_Short problem_. From the listing below, extract every line in which the word "parts" appears.

_Information provided_.
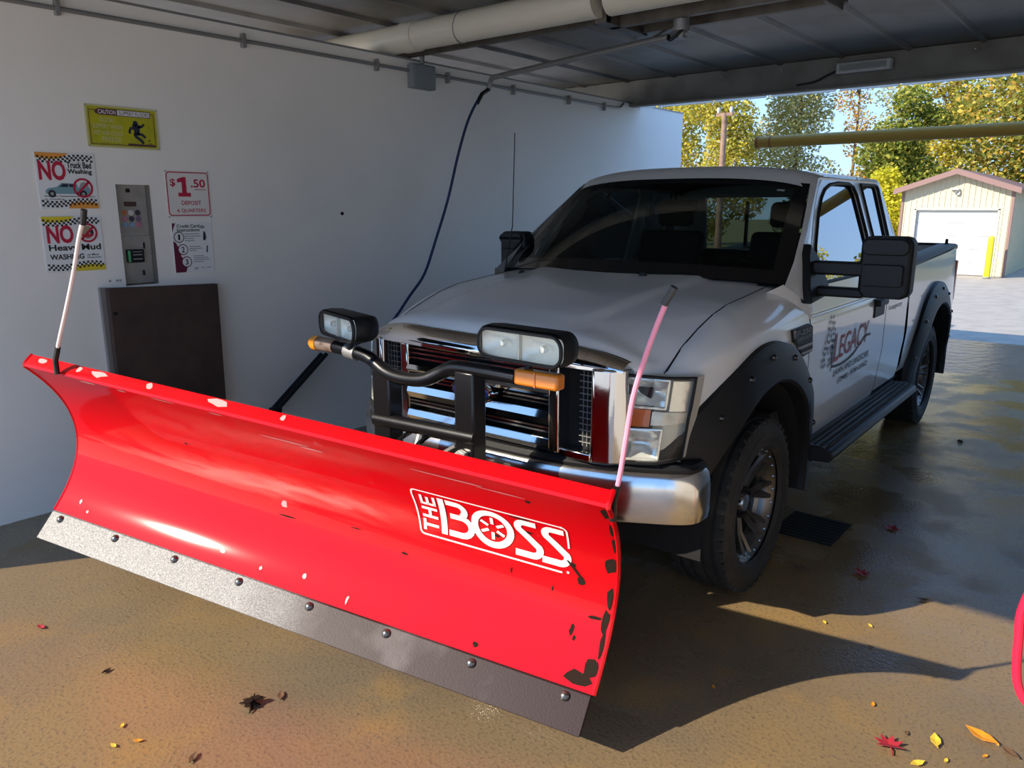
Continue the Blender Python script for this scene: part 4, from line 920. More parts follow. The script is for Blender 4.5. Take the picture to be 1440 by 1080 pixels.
# steel end ribs and back ribs
def rib(x, th, m):
    poly = [(a+.004, b_) for a, b_ in back[:-2]]+[(.22,.70),(.27,.60),(.31,.45),(.30,.30),(.22,.14)]
    return obj('end_rib' if m == 'red_paint' and abs(th) < .013 and x > -.02 else 'back_rib', MB().prism(poly, lambda a, b_: (x-th,a,b_), lambda a, b_: (x,a,b_)), m, MBD, smooth=False)
for x in (-.62,-1.05,-1.7,-2.13): rib(x, .012, 'red_paint')
obj('end_edge', MB().tube([(.006, a+.004, b_) for a, b_ in front], .009, 6), 'red_paint', MBD)
obj('end_edge', MB().tube([(-BL-.004, a+.004, b_) for a, b_ in front], .008, 6), 'red_paint', MBD)
obj('back_tube', MB().box(-BL+.02,-.02,.235,.295,.10,.17).box(-2.3,-.45,.33,.39,.38,.48), 'black_paint', MBD)
# cutting edge
CE = obj('cutting_edge', MB().prism([(-.006,0),(.088,.104),(.100,.104),(.104,.096),(.016,-.004)], lambda a, b_: (0,a,b_), lambda a, b_: (-BL,a,b_)), 'edge_steel', PLOW, bevel=.003, mtx=BM)
cn = Vector((0, -.104, .094)).normalized()
bolt0 = None
for k in range(8):
    x = -(.089+k*.3694)
    if bolt0 is None:
        mq = Vector((0,0,1)).rotation_difference(cn).to_matrix().to_4x4()
        bolt0 = obj('edge_bolt', MB().lathe([(0,.016),(.010,.0145),(.017,.008),(.019,0)], 14, mq), 'wheel_metal', CE); q = bolt0
    else: q = bpy.data.objects.new('edge_bolt', bolt0.data); COL.objects.link(q); q.parent = CE
    q.location = (x, .0735-.002, .080+.002)
# logo on the blade
acc = [0.0]
for i in range(NP): acc.append(acc[-1]+(Vector(face[i+1])-Vector(face[i])).length)
def bsurf(u, sarc, off=-.0025):
    i = 0
    while i < NP-1 and acc[i+1] < sarc: i += 1
    t_ = (sarc-acc[i])/(acc[i+1]-acc[i]); a = Vector(face[i]); c_ = Vector(face[i+1]); p = a+(c_-a)*t_; d = (c_-a).normalized()
    return (-u, p.x+off*d.y, p.y-off*d.x)
s0 = acc[int(NP*.50)]-.02                      # base line of the lettering
def lg(a, b_): return bsurf(.80-a, s0+b_)
def logo(name, parts):
    mb = MB()
    for v, f in parts:
        v, f = slice_y(v, f, .016); mb.add([lg(*p) for p in v], f)
    return obj(name, mb, 'logo_white', MBD, fix=False, smooth=False)
sl = lambda pts: [(a, b_) for a, b_ in pts]
frm = [(.60,.0)]+[(.03,.0)]+arc2d(.025,.02,.02,.02,270,180,4)+[(-.012,.19)]+arc2d(.008,.205,.018,.018,180,90,4)+[(.60,.222)]+arc2d(.60,.200,.022,.022,90,0,4)+[(.624,.115)]
logo('logo_frame', [ribbon2d(frm, .007)])
the = []
def bar(x0, x1, y0, y1): return [(x0,y0),(x1,y0),(x1,y1),(x0,y1)], [(0,1,2,3)]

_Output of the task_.
Continue the Blender Python script for this scene: part 4, from line 920. More parts follow. The script is for Blender 4.5. Take the picture to be 1440 by 1080 pixels.
def logo(name, parts):
    for v, f in parts:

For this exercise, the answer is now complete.